**Work required:** Write out again, word for word, the lines below from the line that holds "Write a Blender" through the line that holds "C = S.collection", omitting pictures.

**Data extract:**
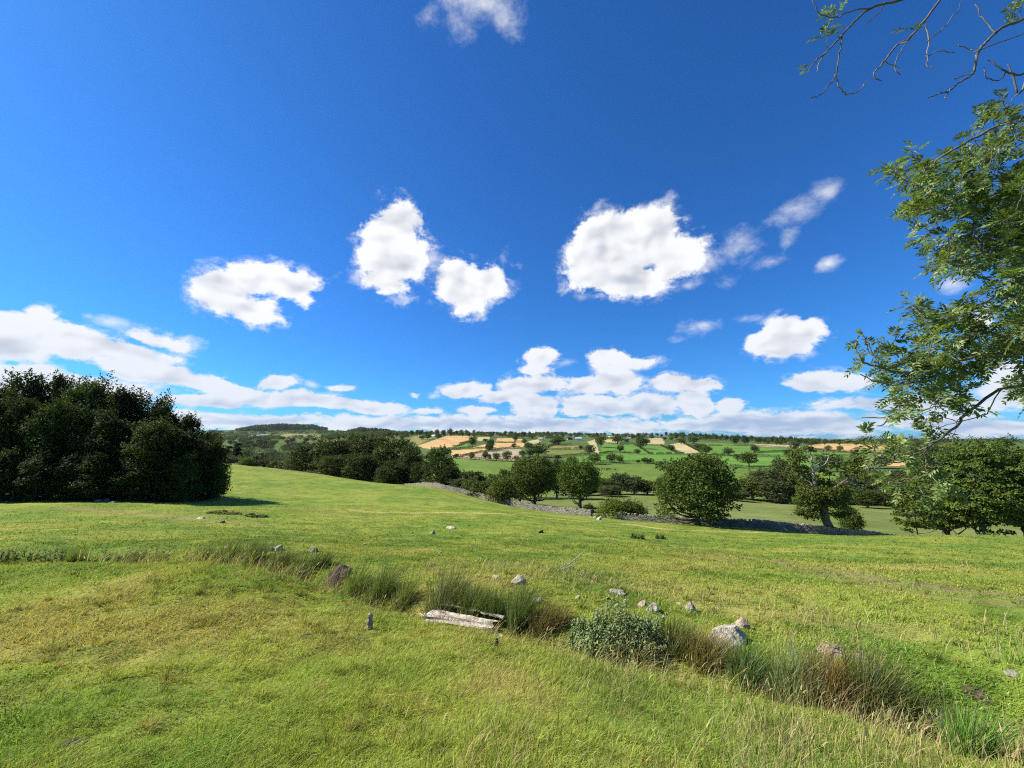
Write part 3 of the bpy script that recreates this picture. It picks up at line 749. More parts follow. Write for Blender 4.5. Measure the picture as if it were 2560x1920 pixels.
for u, vt, d, w in [(-60,1130,47.5,110),(30,1120,47,105),(110,1130,47,105),(190,1135,47.5,100),(265,1130,48,105),(345,1140,48.5,100),(415,1135,49,95),(478,1130,50,90)]:
    plant('wood_%d' % rng.integers(0, 4), 'undergrowth_bush', u, vt, w, 'low dark bush filling the shaded foot of the wood on the left', 'bush', d=d, group='undergrowth at the foot of the left wood')
plant('wood_2', 'woodland_tree', 535, 1085, 85, 'last leafy tree at the right end of the dark wood, above the small gate', d=54.5)
plant('bush_1', 'bush', 556, 1165, 52, 'rounded bush at the right tip of the wood, beside the sunlit hill', 'bush', d=54)

# trees by the wall
plant('round_1', 'field_tree', 1335, 1133, 140, 'left tree of the close pair in front of the stone wall, pale green leaves', vbase=1267)
plant('round_2', 'field_tree', 1447, 1140, 118, 'right tree of the close pair in front of the stone wall, taller crown', vbase=1270)
plant('round_0', 'round_tree', 1732, 1128, 216, 'big round dense tree with branches to the ground by the wall', vbase=1313)
plant('bush_0', 'bush', 1526, 1246, 84, 'bright green bush filling the broken gap in the stone wall', 'bush', vbase=1295)
plant('bush_0', 'bush', 1572, 1250, 70, 'light green bush just behind the wall, right of the gap', 'bush', d=75)
plant('bush_1', 'bush', 1467, 1258, 40, 'small dark bush against the wall under the paired trees', 'bush', vbase=1287)
plant('bush_0', 'bush', 1258, 1192, 84, 'yellow green shrub behind the wall, left of the paired trees', 'shrub', d=94)
plant('bush_1', 'bush', 1213, 1200, 90, 'dull green shrub behind the wall between the yellow shrub and dark tree', 'shrub', d=101)
plant('bush_1', 'bush', 1180, 1192, 60, 'dark narrow shrub behind the wall right of the single dark tree', 'shrub', d=106)
plant('bush_1', 'bush', 2102, 1262, 62, 'dark pointed bush beside the trunk of the half dead tree', 'bush', vbase=1330)
plant('sapling', 'sapling', 2262, 1212, 108, 'loose young tree at the right end of the wall', d=54)
for u, vt, w, d, kd, lb in [(2330,1122,140,64,'layered_1','left-hand sycamore of the big right group, low spreading side branches'), (2422,1090,178,60,'layered_0','big sycamore with a thick trunk in the middle of the right group'),
                        (2528,1094,170,63,'layered_1','tall sycamore at the right edge with dark hollow under its crown'), (2625,1095,220,57,'layered_0','sycamore cut off by the right edge of the view')]:
    plant(kd, 'sycamore', u, vt, w, lb, d=d, group='big trees on the right')

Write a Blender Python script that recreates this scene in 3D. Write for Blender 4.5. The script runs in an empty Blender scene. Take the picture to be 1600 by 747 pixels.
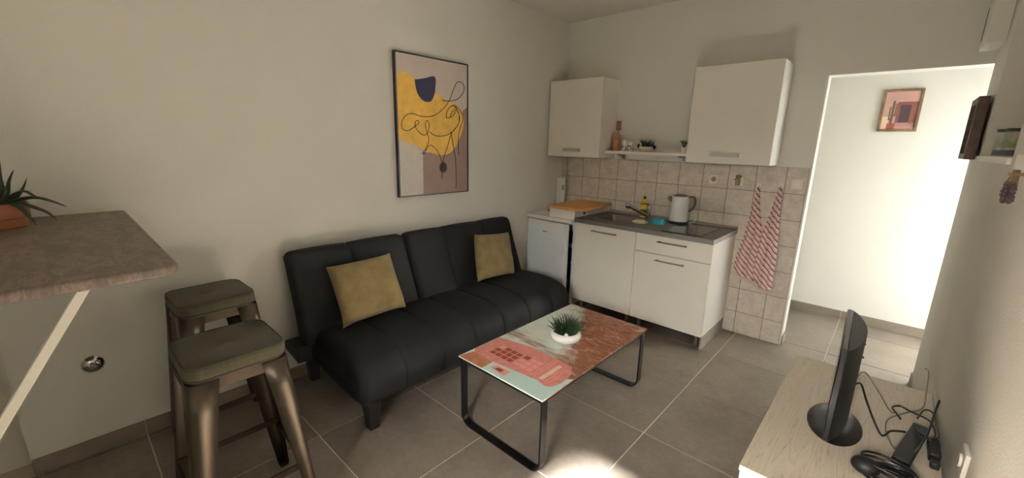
import bpy, bmesh, math, random
from mathutils import Vector, Matrix
random.seed(7)
PI = math.pi
S = bpy.context.scene
C = S.collection

# ------------------------------------------------------------------ camera
cam_d = bpy.data.cameras.new('camera')
cam = bpy.data.objects.new('camera', cam_d); C.objects.link(cam)
cam_d.sensor_fit = 'HORIZONTAL'; cam_d.sensor_width = 36.0
cam_d.lens = 649.2133 / 1600 * 36.0
cam_d.clip_start = 0.02
_r, _u, _b = (0.735444, 0.677248, 0.021398), (-0.168205, 0.151885, 0.973981), (0.656376, -0.719907, 0.225619)
cam.matrix_world = Matrix(((_r[0], _u[0], _b[0], 2.6062), (_r[1], _u[1], _b[1], -3.6203), (_r[2], _u[2], _b[2], 1.4918), (0, 0, 0, 1)))
S.camera = cam

# ------------------------------------------------------------------ light
w = bpy.data.worlds.new('sky'); S.world = w; w.use_nodes = True
w.node_tree.nodes['Background'].inputs[0].default_value = (0.80, 0.90, 1.0, 1)
w.node_tree.nodes['Background'].inputs[1].default_value = 1.2
def add_light(name, kind, energy, col, loc, direction, **kw):
    d = bpy.data.lights.new(name, kind); d.energy = energy; d.color = col
    for k, v in kw.items(): setattr(d, k, v)
    o = bpy.data.objects.new(name, d); C.objects.link(o); o.location = loc
    o.rotation_euler = Vector(direction).to_track_quat('-Z', 'Y').to_euler()
    return o
SUN_EL = math.radians(38)
add_light('sun', 'SUN', 350.0, (1.0, 0.985, 0.945), (4, -8, 6), (-0.22 * math.cos(SUN_EL), math.cos(SUN_EL), -math.sin(SUN_EL)), angle=math.radians(8.0))
add_light('window_daylight', 'AREA', 450.0, (1.0, 0.97, 0.92), (2.95, -6.5, 2.65), (-0.25, 1, -0.35), shape='RECTANGLE', size=1.8, size_y=1.3)
add_light('hall_daylight', 'AREA', 6.0, (1.0, 0.985, 0.94), (3.43, 0.50, 0.95), (-1, 0.35, -0.05), shape='RECTANGLE', size=0.75, size_y=1.7)
vs = S.view_settings
vs.view_transform = 'Standard'; vs.look = 'None'; vs.gamma = 1.0; vs.use_curve_mapping = False
vs.exposure = 1.02
S.cycles.use_denoising = True
S.cycles.max_bounces = 10; S.cycles.diffuse_bounces = 6; S.cycles.glossy_bounces = 4
S.cycles.sample_clamp_indirect = 6.0

# ------------------------------------------------------------------ helpers
def lin(c):
    def f(v):
        v /= 255.0
        return v / 12.92 if v <= 0.04045 else ((v + 0.055) / 1.055) ** 2.4
    return (f(c[0]), f(c[1]), f(c[2]), 1.0)

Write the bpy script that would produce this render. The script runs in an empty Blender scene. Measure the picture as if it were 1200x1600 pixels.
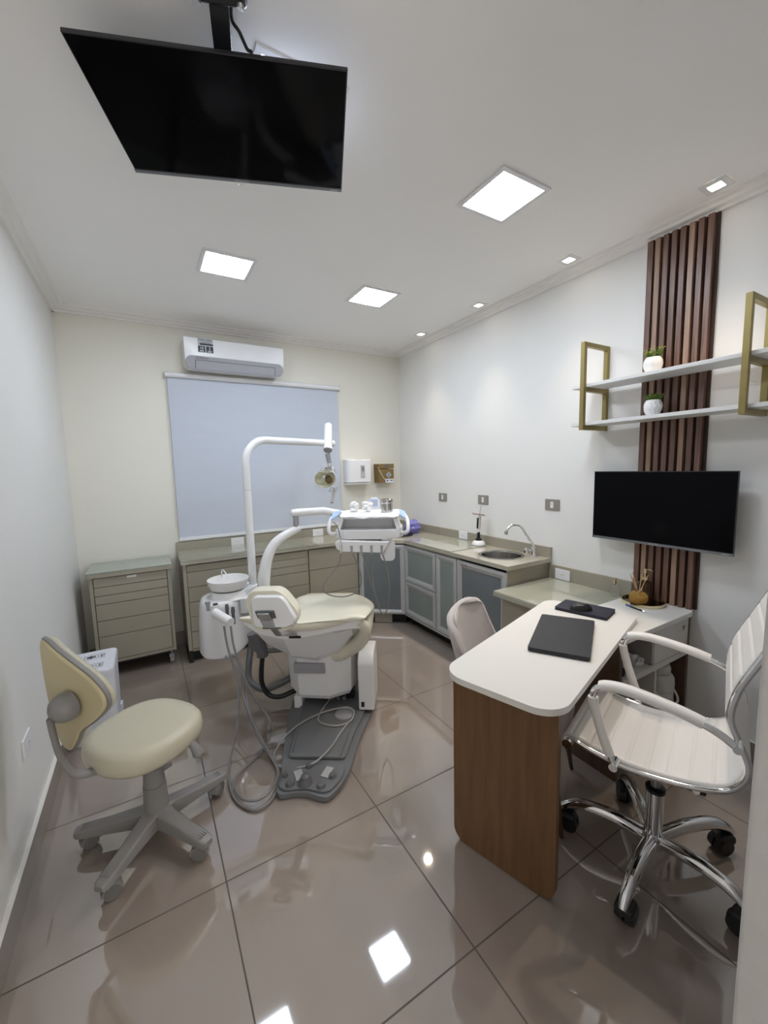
import bpy, bmesh, math, random
from mathutils import Vector, Matrix
random.seed(7)
S = bpy.context.scene
COL = S.collection
PI = math.pi

# ------------------------------------------------------------------ camera
cam_data = bpy.data.cameras.new('camera')
cam_data.sensor_fit = 'VERTICAL'
cam_data.sensor_height = 24.0
cam_data.lens = 9.51810
cam_data.clip_start = 0.02
cam = bpy.data.objects.new('camera', cam_data)
COL.objects.link(cam)
cam.matrix_world = Matrix(((0.8614013, 0.0763256, -0.5021576, 0.0000000), (-0.5073534, 0.0824072, -0.8577888, 0.0000000), (-0.0240898, 0.9936717, 0.1097097, 1.5000000), (0.0000000, 0.0000000, 0.0000000, 1.0000000)))
S.camera = cam

# ------------------------------------------------------------------ world, exposure, light levels
S.view_settings.view_transform = 'Standard'
S.view_settings.look = 'None'
S.view_settings.gamma = 1.0
S.view_settings.use_curve_mapping = False
S.view_settings.exposure = 0.0
PANEL_STRENGTH = 48.0
PANEL_COLOR = (0.865, 0.955, 1.08)
SPOT_POWER = 45.0
SPOT_COLOR = (1.0, 0.86, 0.70)
w = bpy.data.worlds.new('world'); S.world = w; w.use_nodes = True
w.node_tree.nodes['Background'].inputs[0].default_value = (1.0, 0.965, 0.92, 1)
w.node_tree.nodes['Background'].inputs[1].default_value = 1.8

# ------------------------------------------------------------------ materials
MATS = {}
def mat(name, col, rough=0.5, metal=0.0, var=0.0, scale=8.0, bump=0.0, bscale=60.0, stretch=(1,1,1), coat=0.0,
        trans=0.0, ior=1.45, emit=None, estr=0.0, spec=0.5, col2=None, sheen=0.0, alpha=1.0):
    if name in MATS: return MATS[name]
    m = bpy.data.materials.new(name); m.use_nodes = True
    nt = m.node_tree; b = nt.nodes['Principled BSDF']
    b.inputs['Roughness'].default_value = rough
    b.inputs['Metallic'].default_value = metal
    b.inputs['IOR'].default_value = ior
    b.inputs['Specular IOR Level'].default_value = spec
    b.inputs['Coat Weight'].default_value = coat
    b.inputs['Coat Roughness'].default_value = 0.03
    b.inputs['Transmission Weight'].default_value = trans
    b.inputs['Sheen Weight'].default_value = sheen
    b.inputs['Alpha'].default_value = alpha
    c = (*col, 1)
    b.inputs['Base Color'].default_value = c
    if emit:
        b.inputs['Emission Color'].default_value = (*emit, 1)
        b.inputs['Emission Strength'].default_value = estr
    if var > 0 or bump > 0 or col2:
        tc = nt.nodes.new('ShaderNodeTexCoord'); mp = nt.nodes.new('ShaderNodeMapping')
        mp.inputs['Scale'].default_value = stretch
        nt.links.new(tc.outputs['Object'], mp.inputs['Vector'])
    if var > 0 or col2:
        n = nt.nodes.new('ShaderNodeTexNoise'); n.inputs['Scale'].default_value = scale; n.inputs['Detail'].default_value = 6
        nt.links.new(mp.outputs[0], n.inputs['Vector'])
        r = nt.nodes.new('ShaderNodeMix'); r.data_type = 'RGBA'
        lo = col2 if col2 else tuple(x*(1-var) for x in col)
        hi = col if col2 else tuple(min(1, x*(1+var)) for x in col)
        r.inputs['A'].default_value = (*lo, 1); r.inputs['B'].default_value = (*hi, 1)
        cr = nt.nodes.new('ShaderNodeMapRange'); cr.inputs['From Min'].default_value = 0.3; cr.inputs['From Max'].default_value = 0.7
        nt.links.new(n.outputs['Fac'], cr.inputs['Value'])
        nt.links.new(cr.outputs[0], r.inputs['Factor'])
        nt.links.new(r.outputs['Result'], b.inputs['Base Color'])
    if bump > 0:
        n2 = nt.nodes.new('ShaderNodeTexNoise'); n2.inputs['Scale'].default_value = bscale; n2.inputs['Detail'].default_value = 3
        nt.links.new(mp.outputs[0], n2.inputs['Vector'])
        bp = nt.nodes.new('ShaderNodeBump'); bp.inputs['Strength'].default_value = bump; bp.inputs['Distance'].default_value = 0.002
        nt.links.new(n2.outputs['Fac'], bp.inputs['Height'])
        nt.links.new(bp.outputs[0], b.inputs['Normal'])
    MATS[name] = m
    return m

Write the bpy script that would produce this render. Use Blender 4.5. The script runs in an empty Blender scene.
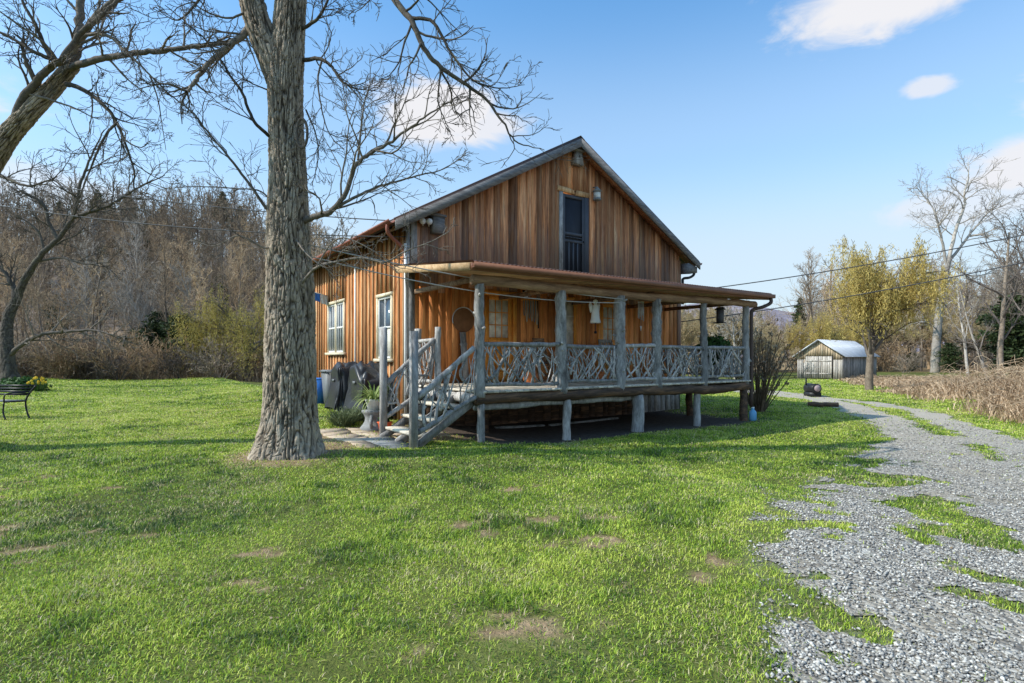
import bpy, math, random
import numpy as np
from mathutils import Vector, Matrix

R = random.Random(11)
rng = np.random.default_rng(11)
sc = bpy.context.scene
COL = sc.collection
PI = math.pi
F, CX, HY, H = 560.0, 512.0, 356.0, 1.78           # focal length in pixels, optical centre, horizon row, eye height
ANG = math.radians(34.4)                           # heading of the house front
U = np.array([math.cos(ANG), math.sin(ANG), 0]); V = np.array([-math.sin(ANG), math.cos(ANG), 0])
C0 = np.array([-2.40, 13.2, 0.0])                  # front left corner of the house
SUN_AZ = -np.array([math.cos(math.radians(14)), math.sin(math.radians(14))]); SUN_EL = math.radians(41)

def W(u, v, z=0.0): return C0 + U*u + V*v + np.array([0, 0, z])
def at(px, py, Y): return np.array([(px-CX)/F*Y, Y, H+(HY-py)/F*Y])
def to_uv(x, y):
    dx, dy = x-C0[0], y-C0[1]
    return dx*U[0]+dy*U[1], dx*V[0]+dy*V[1]
def sstep(a, b, x):
    t = np.clip((x-a)/(b-a), 0, 1); return t*t*(3-2*t)

# ------------------------------------------------------------------ noise
def _hash(i, j, s):
    n = (i*374761393 + j*668265263 + s*1442695041) & 0xffffffff
    n = ((n ^ (n >> 13))*1274126177) & 0xffffffff
    return ((n ^ (n >> 16)) & 0xffff)/65535.0
def vnoise(x, y, s=0, per=None):
    x = np.asarray(x, float); y = np.asarray(y, float)
    i = np.floor(x).astype(np.int64); j = np.floor(y).astype(np.int64)
    fx = x-i; fy = y-j
    fx = fx*fx*(3-2*fx); fy = fy*fy*(3-2*fy)
    i2 = i+1
    if per: i = i % per; i2 = i2 % per
    a = _hash(i, j, s); b = _hash(i2, j, s); c = _hash(i, j+1, s); d = _hash(i2, j+1, s)
    return (a*(1-fx)+b*fx)*(1-fy)+(c*(1-fx)+d*fx)*fy
def fbm(x, y, s=0, o=4):
    t = 0; a = .5; w = 0
    for k in range(o):
        t = t+a*vnoise(np.asarray(x)*2**k, np.asarray(y)*2**k, s+k); w += a; a *= .5
    return t/w

# ------------------------------------------------------------------ mesh builder
def mesh_from(name, Vs, tris, quads, tint=None, smooth=False, ngons=()):
    me = bpy.data.meshes.new(name)
    n = len(Vs); me.vertices.add(n); me.vertices.foreach_set('co', np.asarray(Vs, np.float32).ravel())
    idx = []; st = []; cur = 0
    if len(quads):
        q = np.asarray(quads, np.int32); idx.append(q.ravel()); st.append(np.arange(len(q))*4+cur); cur += len(q)*4
    if len(tris):
        t = np.asarray(tris, np.int32); idx.append(t.ravel()); st.append(np.arange(len(t))*3+cur); cur += len(t)*3
    for g in ngons:
        idx.append(np.asarray(g, np.int32)); st.append(np.array([cur])); cur += len(g)
    idx = np.concatenate(idx).astype(np.int32); st = np.concatenate(st).astype(np.int32)
    me.loops.add(len(idx)); me.loops.foreach_set('vertex_index', idx)
    me.polygons.add(len(st)); me.polygons.foreach_set('loop_start', st)
    me.update(calc_edges=True)
    if smooth: me.polygons.foreach_set('use_smooth', np.ones(len(st), bool))
    if tint is not None:
        me.attributes.new('tint', 'FLOAT', 'POINT').data.foreach_set('value', np.asarray(tint, np.float32))
    return me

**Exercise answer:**
Write a Blender Python script that recreates this scene in 3D. Write for Blender 4.5. The script runs in an empty Blender scene. Take the picture to be 1600 by 747 pixels.
import bpy, bmesh, math, random
from mathutils import Vector, Matrix
random.seed(7)
PI = math.pi
S = bpy.context.scene
C = S.collection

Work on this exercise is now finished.